Was Rory successful? Who does Rory end up with? What’s in store for Lorelai and Luke? The list goes on and on. Then, in October of 2015, a revelation: the Netflix revival was announced.

Based on Netflix’s success with their own productions, it’s no wonder why the producer of Gilmore Girls, Amy Sherman-Palladino, agreed to revive the show online. Netflix struck a deal with Warner Bros. to revive the beloved Gilmore Girls in a miniseries of four 90-minute episodes, retitling the show Gilmore Girls: A Year in the Life. Each episode represents each of the four seasons.

Since the announcement, Netflix did its best to whip up fan fervor in anticipation of the reboot's release—and it worked. Lovers of Lorelai and Rory have been going crazy on Twitter and Facebook, sharing their hopes for the new series.

Buzzfeed, Time, Entertainment Weekly and other sites have joined in on the craze and have released several articles speculating about what the new series might bring.

As the year went by, Netflix slowly released bits and bits of new information. First came tweets, Instagram posts and interviews. Then came the trailers, photos, pop-up shops and a Stars Hollow-type town. Even before the trailers, Netflix kept fans updated by putting together mini-clips of previous episodes, highlighting the witty banter and heightening nostalgia. Netflix has gone above and beyond trying to recreate the scenes from the show and bringing them to life for fans to enjoy.

When Netflix released the reboot’s first trailer on Twitter and Facebook in July, it was retweeted and shared over 338,000 times and viewed over 2 million times. In between the first trailer and the second, Netflix recreated the show’s famous diner, Luke’s, by recreating the atmosphere in several existing coffee shops around the country.
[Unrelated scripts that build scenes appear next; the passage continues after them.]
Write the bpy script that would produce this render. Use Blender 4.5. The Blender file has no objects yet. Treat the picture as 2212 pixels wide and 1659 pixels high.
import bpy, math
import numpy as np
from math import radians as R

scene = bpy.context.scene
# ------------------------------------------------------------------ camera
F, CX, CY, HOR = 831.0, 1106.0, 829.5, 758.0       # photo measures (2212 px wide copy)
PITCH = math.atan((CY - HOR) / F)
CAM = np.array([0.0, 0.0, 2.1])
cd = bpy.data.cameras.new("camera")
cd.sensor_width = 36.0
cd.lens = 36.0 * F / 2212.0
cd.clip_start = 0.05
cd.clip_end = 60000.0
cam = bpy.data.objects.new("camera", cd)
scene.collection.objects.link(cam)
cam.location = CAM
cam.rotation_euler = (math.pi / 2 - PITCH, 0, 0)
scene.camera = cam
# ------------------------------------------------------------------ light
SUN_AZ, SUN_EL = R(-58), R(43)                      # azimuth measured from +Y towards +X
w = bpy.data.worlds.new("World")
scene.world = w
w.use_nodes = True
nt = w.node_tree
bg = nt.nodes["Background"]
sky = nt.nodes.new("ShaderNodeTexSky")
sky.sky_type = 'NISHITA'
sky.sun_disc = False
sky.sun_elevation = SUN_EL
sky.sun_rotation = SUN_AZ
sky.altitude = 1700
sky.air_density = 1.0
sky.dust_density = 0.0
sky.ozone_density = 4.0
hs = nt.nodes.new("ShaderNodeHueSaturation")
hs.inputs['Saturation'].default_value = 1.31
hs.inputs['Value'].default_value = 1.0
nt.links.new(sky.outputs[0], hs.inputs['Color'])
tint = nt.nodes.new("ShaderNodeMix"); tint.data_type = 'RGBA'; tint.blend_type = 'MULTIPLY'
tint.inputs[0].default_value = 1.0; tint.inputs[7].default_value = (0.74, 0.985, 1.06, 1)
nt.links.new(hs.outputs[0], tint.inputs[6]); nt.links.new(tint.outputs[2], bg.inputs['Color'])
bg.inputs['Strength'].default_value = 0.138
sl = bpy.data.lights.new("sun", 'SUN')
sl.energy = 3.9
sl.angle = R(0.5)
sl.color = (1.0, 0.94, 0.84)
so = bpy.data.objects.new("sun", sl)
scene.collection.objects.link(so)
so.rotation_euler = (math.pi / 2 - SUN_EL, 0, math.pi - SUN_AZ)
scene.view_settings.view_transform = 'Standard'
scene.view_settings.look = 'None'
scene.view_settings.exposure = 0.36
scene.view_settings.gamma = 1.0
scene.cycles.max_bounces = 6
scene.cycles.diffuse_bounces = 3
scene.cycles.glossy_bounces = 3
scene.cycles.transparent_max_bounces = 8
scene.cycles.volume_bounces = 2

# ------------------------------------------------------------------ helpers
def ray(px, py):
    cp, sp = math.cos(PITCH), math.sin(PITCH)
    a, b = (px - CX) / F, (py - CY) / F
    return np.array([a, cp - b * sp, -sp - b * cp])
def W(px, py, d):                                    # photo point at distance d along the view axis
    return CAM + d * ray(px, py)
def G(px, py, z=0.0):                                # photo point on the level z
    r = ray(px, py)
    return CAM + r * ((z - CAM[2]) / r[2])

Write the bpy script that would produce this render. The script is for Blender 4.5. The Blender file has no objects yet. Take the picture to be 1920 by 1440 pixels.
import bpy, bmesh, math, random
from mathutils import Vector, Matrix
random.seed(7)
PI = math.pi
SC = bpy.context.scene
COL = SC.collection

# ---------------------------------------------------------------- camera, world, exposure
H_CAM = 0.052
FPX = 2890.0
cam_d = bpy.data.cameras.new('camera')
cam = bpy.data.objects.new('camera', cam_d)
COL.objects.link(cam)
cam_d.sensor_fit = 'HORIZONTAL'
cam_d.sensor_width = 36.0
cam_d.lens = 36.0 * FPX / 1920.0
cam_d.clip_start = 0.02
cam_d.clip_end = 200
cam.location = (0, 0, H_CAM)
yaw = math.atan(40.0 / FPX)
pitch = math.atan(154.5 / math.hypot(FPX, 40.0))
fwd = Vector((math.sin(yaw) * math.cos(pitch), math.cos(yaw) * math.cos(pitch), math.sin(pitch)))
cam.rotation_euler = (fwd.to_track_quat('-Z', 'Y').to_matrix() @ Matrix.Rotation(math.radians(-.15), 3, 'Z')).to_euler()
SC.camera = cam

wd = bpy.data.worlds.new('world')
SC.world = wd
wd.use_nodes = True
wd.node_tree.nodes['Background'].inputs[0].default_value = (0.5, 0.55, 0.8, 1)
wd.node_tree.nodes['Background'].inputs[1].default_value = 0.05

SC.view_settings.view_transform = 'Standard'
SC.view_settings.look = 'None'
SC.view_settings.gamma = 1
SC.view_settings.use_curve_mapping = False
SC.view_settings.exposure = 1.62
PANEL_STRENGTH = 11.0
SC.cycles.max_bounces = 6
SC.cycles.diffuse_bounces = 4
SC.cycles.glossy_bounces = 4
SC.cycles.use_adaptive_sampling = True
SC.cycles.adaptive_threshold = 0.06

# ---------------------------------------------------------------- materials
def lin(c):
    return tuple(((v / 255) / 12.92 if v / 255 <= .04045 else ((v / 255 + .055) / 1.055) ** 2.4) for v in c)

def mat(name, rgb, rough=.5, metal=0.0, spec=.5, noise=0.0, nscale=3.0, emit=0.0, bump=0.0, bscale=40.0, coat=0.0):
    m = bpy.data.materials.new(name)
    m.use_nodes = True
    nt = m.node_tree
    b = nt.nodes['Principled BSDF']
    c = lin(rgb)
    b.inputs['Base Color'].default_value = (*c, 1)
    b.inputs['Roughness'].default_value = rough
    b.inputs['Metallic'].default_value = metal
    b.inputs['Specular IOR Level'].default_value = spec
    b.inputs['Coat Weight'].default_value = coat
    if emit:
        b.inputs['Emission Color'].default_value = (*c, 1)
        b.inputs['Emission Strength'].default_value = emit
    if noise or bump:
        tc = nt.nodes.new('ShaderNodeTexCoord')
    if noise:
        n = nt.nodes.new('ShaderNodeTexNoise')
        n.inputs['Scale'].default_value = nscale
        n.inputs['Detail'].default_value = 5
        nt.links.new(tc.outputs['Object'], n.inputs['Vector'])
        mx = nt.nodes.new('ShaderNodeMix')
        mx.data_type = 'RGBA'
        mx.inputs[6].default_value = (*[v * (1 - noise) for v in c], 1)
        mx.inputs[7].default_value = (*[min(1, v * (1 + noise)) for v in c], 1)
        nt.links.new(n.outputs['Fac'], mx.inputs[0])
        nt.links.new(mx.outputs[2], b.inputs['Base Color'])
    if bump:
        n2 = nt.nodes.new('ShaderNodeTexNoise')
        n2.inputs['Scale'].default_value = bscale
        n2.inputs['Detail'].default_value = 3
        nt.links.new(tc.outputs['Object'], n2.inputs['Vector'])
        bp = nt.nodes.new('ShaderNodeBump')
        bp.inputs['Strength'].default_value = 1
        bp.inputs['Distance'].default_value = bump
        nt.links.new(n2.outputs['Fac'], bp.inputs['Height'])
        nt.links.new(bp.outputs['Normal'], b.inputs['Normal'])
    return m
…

In Boston, Luke’s was recreated at Brighton’s local spot Caffénation; customers scrambled to sip out of official Luke’s coffee cups, customized with quotes from either a past episode or a future episode. They even boasted a code to unlock an exclusive filter on Snapchat.Netflix did all this to celebrate not only the impending release of Gilmore Girls: A Year in the Life, but also to celebrate the 16th birthday of the show.

“The Luke’s coffee shops were such a fun and creative idea to get people excited for the show,” said Giselle Gonzalez (COM ’19), who stood in line in Brighton for nearly two hours.
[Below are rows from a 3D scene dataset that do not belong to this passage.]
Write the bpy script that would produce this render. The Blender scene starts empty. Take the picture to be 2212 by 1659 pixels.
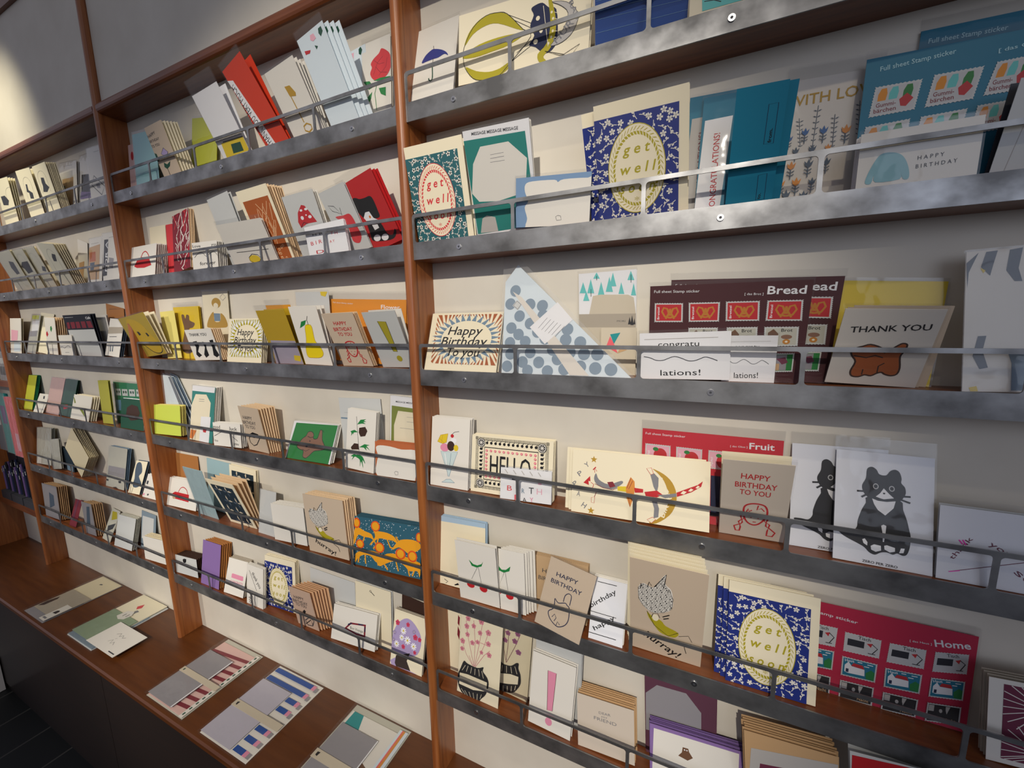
import bpy, bmesh, math, random
from mathutils import Matrix, Vector
C = bpy.context.scene.collection
random.seed(7)
OZ = 1.837                       # height of the top row of screws above the floor

# ------------------------------------------------------------------ camera
CAM = (0.70241, -0.60704, -0.35059 + OZ)
YAW, PITCH, ROLL, FPX = -0.43920, -0.15365, -0.01909, 878.49
fwd = Vector((math.sin(YAW)*math.cos(PITCH), math.cos(YAW)*math.cos(PITCH), math.sin(PITCH)))
r0 = Vector((math.cos(YAW), -math.sin(YAW), 0)); u0 = r0.cross(fwd)
rt = r0*math.cos(ROLL) + u0*math.sin(ROLL); up = -r0*math.sin(ROLL) + u0*math.cos(ROLL)
cd = bpy.data.cameras.new('camera'); cam = bpy.data.objects.new('camera', cd); C.objects.link(cam)
cam.matrix_world = Matrix(((rt.x, up.x, -fwd.x, CAM[0]), (rt.y, up.y, -fwd.y, CAM[1]), (rt.z, up.z, -fwd.z, CAM[2]), (0, 0, 0, 1)))
cd.sensor_fit = 'HORIZONTAL'; cd.sensor_width = 36; cd.lens = FPX*36/2212; cd.clip_start = 0.01
bpy.context.scene.camera = cam

# ------------------------------------------------------------------ world
W = bpy.data.worlds.new('room_light'); bpy.context.scene.world = W; W.use_nodes = True
nt = W.node_tree; bgn = nt.nodes['Background']
tc = nt.nodes.new('ShaderNodeTexCoord'); sp = nt.nodes.new('ShaderNodeSeparateXYZ'); nt.links.new(tc.outputs['Generated'], sp.inputs[0])
cr = nt.nodes.new('ShaderNodeValToRGB'); nt.links.new(sp.outputs['Z'], cr.inputs[0])
mr = nt.nodes.new('ShaderNodeMapRange'); mr.inputs[1].default_value = -1; mr.inputs[2].default_value = 1
nt.links.new(sp.outputs['Z'], mr.inputs[0]); nt.links.new(mr.outputs[0], cr.inputs[0])
RS = ((.0, (.010, .009, .008)), (.34, (.020, .018, .016)), (.50, (.42, .41, .49)), (.62, (.58, .58, .70)), (.78, (.26, .26, .30)), (1.0, (.12, .12, .14)))
while len(cr.color_ramp.elements) < len(RS): cr.color_ramp.elements.new(.5)
for el, (p_, c_) in zip(cr.color_ramp.elements, RS): el.position = p_; el.color = c_ + (1,)
nt.links.new(cr.outputs[0], bgn.inputs[0]); bgn.inputs[1].default_value = 0.62

# ------------------------------------------------------------------ lamps of the shop
def spot(name, loc, to, power, col, deg, blend=.6, rad=.03):
    l = bpy.data.lights.new(name, 'SPOT'); l.energy = power; l.color = col; l.spot_size = math.radians(deg); l.spot_blend = blend
    l.shadow_soft_size = rad; o = bpy.data.objects.new(name, l); C.objects.link(o); o.location = loc
    d = Vector(to) - Vector(loc); o.rotation_euler = d.to_track_quat('-Z', 'Y').to_euler(); return o
WARM = (1.0, .86, .66); NEUT = (1.0, .92, .80)
spot('far_spot', (1.0, -3.2, 3.25), (-.05, 0, 1.10), 480, NEUT, 31, .55, .04)
spot('far_spot', (-1.9, -3.2, 3.25), (-1.25, 0, 1.10), 260, NEUT, 29, .6, .04)
spot('near_spot', (1.30, -.85, 2.80), (.30, 0, 1.42), 19, WARM, 56, .9, .018)
spot('near_spot', (-1.30, -.50, 2.75), (-1.50, .03, 1.80), 52, (1., .92, .70), 52, .9, .02)
ar = bpy.data.lights.new('window_glow', 'AREA'); ar.energy = 13; ar.color = (.74, .83, 1.0); ar.shape = 'RECTANGLE'; ar.size = 1.7; ar.size_y = 1.3
ao = bpy.data.objects.new('window_glow', ar); C.objects.link(ao); ao.location = (2.5, -2.7, 2.15)
ao.rotation_euler = (Vector((.9, 0, 1.5)) - ao.location).to_track_quat('-Z', 'Y').to_euler()

vs = bpy.context.scene.view_settings
vs.view_transform = 'Standard'; vs.look = 'None'; vs.gamma = 1; vs.use_curve_mapping = False; vs.exposure = 0.0
bpy.context.scene.cycles.transparent_max_bounces = 24

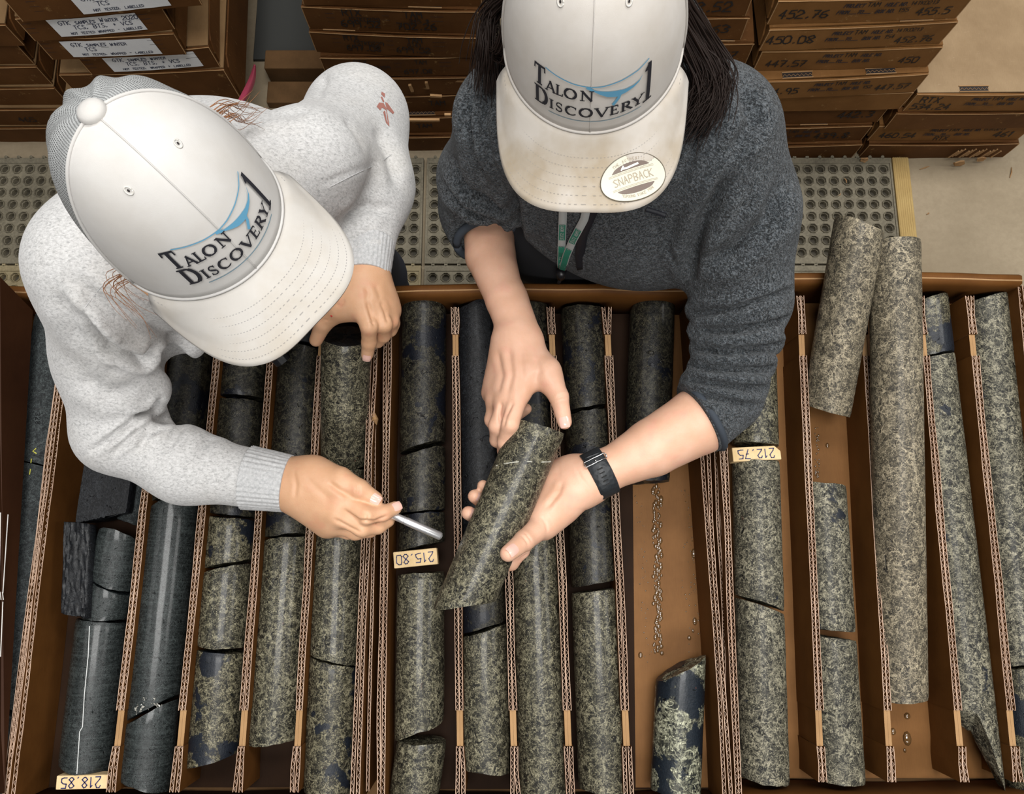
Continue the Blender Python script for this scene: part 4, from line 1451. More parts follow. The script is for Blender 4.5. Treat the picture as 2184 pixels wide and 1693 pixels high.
t = NT('fleece')
v = t.map(1)
cl = t.noise(v, 240, 2, 0.6, 1.6)
vo = t.voro(v, 300)
big = t.noise(v, 9, 3)
c_ = t.ramp(cl, [(0.38, (0.003, 0.005, 0.007)), (0.48, (0.024, 0.031, 0.037)), (0.60, (0.105, 0.118, 0.130))])
c_ = t.mix(t.ramp(big, [(0.4, 0.0), (0.7, 0.3)]), c_, (0.03, 0.038, 0.045))
t.col(c_)
t.set(rough=1.0, sheen=0.12, sheenr=0.5)
t.bump(t.math('ADD', cl, t.math('MULTIPLY', vo, -0.5)), 1.0, 0.006)
M['fleece'] = t.m
M['fleece_trim'] = plain('fleece_trim', (0.03, 0.038, 0.05), 0.85)
M['black_cloth'] = plain('black_cloth', (0.008, 0.008, 0.010), 0.85)
M['denim'] = plain('dark_denim', (0.018, 0.022, 0.035), 0.9)
M['boot'] = plain('boot_leather', (0.03, 0.02, 0.014), 0.6)


# ------------------------------------------------------------------ caps
CW, CF, CB_, CH, CN = 0.0815, 0.098, 0.098, 0.138, 2.35


def frame(o, yaw, pitch, roll):
    B = np.array([[1, 0, 0], [0, -1, 0], [0, 0, 1]], float).T
    cy, sy = math.cos(yaw), math.sin(yaw); Rz = np.array([[cy, -sy, 0], [sy, cy, 0], [0, 0, 1]])
    cp, sp_ = math.cos(pitch), math.sin(pitch); Rx = np.array([[1, 0, 0], [0, cp, -sp_], [0, sp_, cp]])
    cr_, sr_ = math.cos(roll), math.sin(roll); Ry = np.array([[cr_, 0, sr_], [0, 1, 0], [-sr_, 0, cr_]])
    R = Rz @ Rx @ Ry @ B
    o = np.array(o, float)
    return lambda q: o + np.asarray(q, float) @ R.T, R


def crown(phi, a, lift=0.0):
    """point of the crown: phi 0 = front, a 0 = lower edge .. pi/2 = button; cap frame (lateral, forward, up)"""
    ca, sa = max(math.cos(a), 0.0), max(math.sin(a), 0.0)
    r = ca ** (2 / CN); z = sa ** (2 / CN)
    back = (1 - math.cos(phi)) / 2
    x = (CW + lift) * r * math.sin(phi)
    y = (CF + lift) * r * math.cos(phi) - 0.004 * z
    u = (CH + lift) * z - 0.012 * back * (1 - z)
    return np.array([x, y, u])


_at = np.linspace(0, math.pi / 2, 400)
_pp = np.array([crown(0, a) for a in _at])
_al = np.concatenate([[0], np.cumsum(np.linalg.norm(np.diff(_pp, axis=0), axis=1))])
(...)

“Netflix already has been doing such a great job with promoting the show and this just helps their online media coverage,” Gonzalez said.

Even though Netflix has kicked its promo into overdrive for Rory and Lorelai, the company is exercising extreme caution with the way they are promoting the show. Their social media pages are dominated by mini-clips, old quotes and gifs and character guides.

“I think in regards to marketing, they have done a great job,” said Reen Chabria (CAS ‘19). “The trailers and mini clips they are releasing are just great and I honestly can’t wait until November 25.”